After getting a reasonable haul of LEGO for Christmas yesterday, it seems appropriate to look back at a Christmas set of yore: way back in 1997, 6546 Slick Racer became the very first LEGO set I received in my stocking. It was not the first LEGO set I'd received for Christmas--that set was five years old by the time Slick Racer came into my collection--but it was the first set I received in my stocking, a sign of the fact that LEGO had definitely become the central toy of my childhood, presaging the growth of my collection to come. Indeed, if I were to pick a time when I went from having LEGO a child to buying LEGO with all available funds as a slightly older child and teenager, I'd have said 1998 was the first year of the new era. As a result, Slick Racer is poised on the cusp between my very early LEGO era and my Golden Age.
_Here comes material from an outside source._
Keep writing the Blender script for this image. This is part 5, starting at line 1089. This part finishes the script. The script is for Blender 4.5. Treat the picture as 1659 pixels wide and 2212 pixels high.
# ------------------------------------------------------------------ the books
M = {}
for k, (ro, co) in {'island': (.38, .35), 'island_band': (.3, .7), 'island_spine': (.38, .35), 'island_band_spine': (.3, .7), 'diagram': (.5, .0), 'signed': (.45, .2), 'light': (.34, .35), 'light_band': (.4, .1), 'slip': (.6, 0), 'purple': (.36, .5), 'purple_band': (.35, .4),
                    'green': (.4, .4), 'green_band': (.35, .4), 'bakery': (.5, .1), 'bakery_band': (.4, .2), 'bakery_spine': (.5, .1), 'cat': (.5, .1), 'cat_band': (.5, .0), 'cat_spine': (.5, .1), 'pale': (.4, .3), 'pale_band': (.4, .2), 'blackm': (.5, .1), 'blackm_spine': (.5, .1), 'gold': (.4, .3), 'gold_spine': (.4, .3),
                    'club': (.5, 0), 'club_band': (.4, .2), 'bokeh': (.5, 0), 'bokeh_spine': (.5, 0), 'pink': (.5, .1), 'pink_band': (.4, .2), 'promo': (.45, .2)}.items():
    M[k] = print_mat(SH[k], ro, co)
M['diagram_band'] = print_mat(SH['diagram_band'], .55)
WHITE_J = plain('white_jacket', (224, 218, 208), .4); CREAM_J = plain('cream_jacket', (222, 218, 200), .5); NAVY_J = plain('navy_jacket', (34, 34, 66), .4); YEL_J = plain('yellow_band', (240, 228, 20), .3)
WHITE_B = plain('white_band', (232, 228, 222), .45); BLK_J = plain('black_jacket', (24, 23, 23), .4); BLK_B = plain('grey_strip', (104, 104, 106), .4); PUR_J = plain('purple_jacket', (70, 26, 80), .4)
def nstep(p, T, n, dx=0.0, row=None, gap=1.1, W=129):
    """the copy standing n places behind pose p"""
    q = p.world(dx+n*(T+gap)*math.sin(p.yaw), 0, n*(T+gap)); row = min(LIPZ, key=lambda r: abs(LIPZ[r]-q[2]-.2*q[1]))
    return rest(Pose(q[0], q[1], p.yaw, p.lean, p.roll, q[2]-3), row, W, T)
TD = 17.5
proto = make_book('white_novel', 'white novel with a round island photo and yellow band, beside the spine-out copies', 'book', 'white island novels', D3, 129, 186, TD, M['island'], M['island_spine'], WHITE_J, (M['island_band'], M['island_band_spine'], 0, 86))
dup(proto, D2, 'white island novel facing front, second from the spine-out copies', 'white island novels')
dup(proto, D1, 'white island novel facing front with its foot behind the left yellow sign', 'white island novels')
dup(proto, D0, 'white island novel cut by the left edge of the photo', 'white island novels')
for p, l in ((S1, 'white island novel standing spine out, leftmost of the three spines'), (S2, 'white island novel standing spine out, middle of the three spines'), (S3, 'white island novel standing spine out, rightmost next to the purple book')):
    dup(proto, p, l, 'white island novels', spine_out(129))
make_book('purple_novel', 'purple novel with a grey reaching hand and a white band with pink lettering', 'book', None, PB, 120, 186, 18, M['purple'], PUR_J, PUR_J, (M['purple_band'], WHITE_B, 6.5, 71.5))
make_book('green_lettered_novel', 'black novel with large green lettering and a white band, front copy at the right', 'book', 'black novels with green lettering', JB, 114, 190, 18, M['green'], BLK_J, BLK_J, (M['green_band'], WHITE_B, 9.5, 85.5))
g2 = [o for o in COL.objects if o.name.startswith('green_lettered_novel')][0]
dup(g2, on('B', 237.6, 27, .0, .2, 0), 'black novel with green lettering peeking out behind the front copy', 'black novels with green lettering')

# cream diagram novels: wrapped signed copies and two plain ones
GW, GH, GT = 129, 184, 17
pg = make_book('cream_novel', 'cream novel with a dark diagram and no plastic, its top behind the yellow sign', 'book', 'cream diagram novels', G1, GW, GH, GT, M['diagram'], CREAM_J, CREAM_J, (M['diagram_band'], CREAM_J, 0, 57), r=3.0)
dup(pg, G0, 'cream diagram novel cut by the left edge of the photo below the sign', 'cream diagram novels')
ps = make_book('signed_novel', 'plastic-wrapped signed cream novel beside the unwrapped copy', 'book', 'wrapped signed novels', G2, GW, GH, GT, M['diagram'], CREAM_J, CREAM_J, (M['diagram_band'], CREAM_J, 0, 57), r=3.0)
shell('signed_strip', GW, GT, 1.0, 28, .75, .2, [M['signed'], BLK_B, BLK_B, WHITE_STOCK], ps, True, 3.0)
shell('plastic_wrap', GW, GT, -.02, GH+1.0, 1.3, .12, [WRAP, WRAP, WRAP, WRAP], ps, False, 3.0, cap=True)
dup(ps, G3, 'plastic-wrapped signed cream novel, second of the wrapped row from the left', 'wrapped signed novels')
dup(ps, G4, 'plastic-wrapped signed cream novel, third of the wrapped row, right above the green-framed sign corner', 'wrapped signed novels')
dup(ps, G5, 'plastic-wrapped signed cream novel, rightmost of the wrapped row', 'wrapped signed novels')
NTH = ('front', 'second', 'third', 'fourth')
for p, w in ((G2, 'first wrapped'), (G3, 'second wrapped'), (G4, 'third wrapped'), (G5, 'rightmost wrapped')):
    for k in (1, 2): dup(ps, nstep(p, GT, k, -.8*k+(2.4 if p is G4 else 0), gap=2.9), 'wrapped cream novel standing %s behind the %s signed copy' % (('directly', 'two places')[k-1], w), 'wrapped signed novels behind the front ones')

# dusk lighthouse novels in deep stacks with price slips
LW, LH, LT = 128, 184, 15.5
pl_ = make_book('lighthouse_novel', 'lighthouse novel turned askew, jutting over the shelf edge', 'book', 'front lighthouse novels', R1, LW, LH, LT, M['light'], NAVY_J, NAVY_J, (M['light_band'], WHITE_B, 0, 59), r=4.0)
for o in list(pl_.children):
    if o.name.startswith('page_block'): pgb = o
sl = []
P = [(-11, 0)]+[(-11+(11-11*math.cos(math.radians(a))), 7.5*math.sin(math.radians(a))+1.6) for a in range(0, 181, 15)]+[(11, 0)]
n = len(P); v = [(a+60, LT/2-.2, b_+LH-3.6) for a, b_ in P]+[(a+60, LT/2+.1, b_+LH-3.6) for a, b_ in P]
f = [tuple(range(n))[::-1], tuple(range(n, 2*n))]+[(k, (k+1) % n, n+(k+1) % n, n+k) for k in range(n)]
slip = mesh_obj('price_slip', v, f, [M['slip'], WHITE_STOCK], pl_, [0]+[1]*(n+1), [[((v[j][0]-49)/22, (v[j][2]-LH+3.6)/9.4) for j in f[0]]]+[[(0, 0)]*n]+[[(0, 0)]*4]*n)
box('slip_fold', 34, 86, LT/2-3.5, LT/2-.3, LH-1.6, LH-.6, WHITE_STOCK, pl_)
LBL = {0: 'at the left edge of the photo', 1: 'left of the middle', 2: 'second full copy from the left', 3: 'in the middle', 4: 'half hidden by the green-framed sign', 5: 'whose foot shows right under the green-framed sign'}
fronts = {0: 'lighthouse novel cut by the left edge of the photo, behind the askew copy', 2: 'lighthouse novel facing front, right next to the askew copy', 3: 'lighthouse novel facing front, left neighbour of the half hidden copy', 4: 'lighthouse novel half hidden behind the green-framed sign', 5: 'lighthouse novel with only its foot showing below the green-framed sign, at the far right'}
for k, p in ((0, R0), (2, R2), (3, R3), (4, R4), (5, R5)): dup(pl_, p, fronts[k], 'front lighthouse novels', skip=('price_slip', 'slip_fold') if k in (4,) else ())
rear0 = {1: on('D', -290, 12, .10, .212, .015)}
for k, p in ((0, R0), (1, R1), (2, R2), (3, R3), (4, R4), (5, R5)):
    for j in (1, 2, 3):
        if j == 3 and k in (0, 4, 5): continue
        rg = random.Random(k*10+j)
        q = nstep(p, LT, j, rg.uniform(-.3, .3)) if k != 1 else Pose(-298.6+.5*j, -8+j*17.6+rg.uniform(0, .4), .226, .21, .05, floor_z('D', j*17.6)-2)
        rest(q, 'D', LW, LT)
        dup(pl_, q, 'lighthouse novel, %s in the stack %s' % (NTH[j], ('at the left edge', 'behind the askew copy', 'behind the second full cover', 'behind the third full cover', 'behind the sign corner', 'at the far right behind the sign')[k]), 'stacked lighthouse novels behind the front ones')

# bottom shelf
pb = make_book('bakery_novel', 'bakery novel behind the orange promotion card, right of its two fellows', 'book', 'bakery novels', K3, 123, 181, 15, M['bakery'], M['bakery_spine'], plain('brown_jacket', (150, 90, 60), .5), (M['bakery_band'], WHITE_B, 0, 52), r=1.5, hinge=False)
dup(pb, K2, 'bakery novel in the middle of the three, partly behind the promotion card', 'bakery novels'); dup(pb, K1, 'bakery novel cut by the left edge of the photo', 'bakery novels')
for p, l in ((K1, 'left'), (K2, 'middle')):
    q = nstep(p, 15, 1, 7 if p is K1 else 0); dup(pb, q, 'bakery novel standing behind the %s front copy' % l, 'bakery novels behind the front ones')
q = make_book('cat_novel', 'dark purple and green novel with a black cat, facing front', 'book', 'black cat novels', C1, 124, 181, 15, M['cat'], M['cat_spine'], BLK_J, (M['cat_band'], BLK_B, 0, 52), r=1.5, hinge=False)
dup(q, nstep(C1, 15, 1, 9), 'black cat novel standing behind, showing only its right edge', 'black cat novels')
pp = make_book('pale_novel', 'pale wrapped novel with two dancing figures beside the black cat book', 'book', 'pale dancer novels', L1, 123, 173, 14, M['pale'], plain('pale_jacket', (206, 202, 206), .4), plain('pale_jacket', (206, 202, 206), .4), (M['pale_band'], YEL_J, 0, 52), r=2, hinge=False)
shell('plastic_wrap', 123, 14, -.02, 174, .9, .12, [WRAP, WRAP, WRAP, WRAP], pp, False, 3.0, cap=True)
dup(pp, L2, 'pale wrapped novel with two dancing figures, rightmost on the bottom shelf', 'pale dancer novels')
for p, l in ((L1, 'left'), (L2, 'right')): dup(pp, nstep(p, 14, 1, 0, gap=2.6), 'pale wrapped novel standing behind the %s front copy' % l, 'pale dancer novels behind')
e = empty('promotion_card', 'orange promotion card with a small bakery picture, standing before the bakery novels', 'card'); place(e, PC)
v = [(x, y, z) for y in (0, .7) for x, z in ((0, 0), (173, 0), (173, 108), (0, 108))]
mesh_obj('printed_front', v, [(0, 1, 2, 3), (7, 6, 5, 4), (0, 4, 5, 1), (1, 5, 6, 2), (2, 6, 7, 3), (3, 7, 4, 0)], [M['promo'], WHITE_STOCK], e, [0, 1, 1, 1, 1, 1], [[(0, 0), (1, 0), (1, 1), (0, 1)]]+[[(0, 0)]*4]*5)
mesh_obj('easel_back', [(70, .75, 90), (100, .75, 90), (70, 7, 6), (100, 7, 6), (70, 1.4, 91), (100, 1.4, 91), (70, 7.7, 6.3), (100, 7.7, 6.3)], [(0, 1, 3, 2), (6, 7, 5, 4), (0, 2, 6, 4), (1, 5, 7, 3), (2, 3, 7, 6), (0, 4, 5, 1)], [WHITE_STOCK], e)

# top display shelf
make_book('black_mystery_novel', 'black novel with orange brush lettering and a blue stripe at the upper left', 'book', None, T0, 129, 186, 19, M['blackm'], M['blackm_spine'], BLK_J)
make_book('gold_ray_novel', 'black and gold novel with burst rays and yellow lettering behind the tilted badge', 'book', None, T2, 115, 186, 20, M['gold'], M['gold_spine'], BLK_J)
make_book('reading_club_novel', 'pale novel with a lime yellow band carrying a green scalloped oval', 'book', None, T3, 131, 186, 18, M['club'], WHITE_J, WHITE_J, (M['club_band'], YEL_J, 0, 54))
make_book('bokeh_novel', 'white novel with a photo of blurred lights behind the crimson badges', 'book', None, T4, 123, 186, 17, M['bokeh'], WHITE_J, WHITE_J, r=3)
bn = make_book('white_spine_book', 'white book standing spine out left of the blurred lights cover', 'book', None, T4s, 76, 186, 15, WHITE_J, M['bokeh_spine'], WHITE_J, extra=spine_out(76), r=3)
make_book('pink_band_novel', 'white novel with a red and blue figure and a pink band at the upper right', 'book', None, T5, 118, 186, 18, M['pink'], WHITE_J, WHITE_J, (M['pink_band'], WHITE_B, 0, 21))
Despite an abiding interest in LEGO race cars as a child, I never acquired more than three or so in my collection, and Slick Racer was the earliest of the three. The others were 6519 Turbo Tiger from the year 2000's rather paltry line-up, and 2963 Extreme Racer from 1998's eXtreme Team. Slick Race was also my favourite of the three, the perennial winner of any race. This favouritism was due, in part, to its status as the earliest racer in my collection, and also because of a bias towards Octan.
Octan looms large in my LEGO Town imagination, despite the fact that this set and a handful of torsos were all that I possessed that were connected to that venerable logo. They were a multi-business corporation that manufactured cars, sold gas, sponsored races, and produced millionaires. Looking back, I would say now that they were a strange juxtaposition of greedy mega-corporation and squeaky-clean Town company in my LEGO games.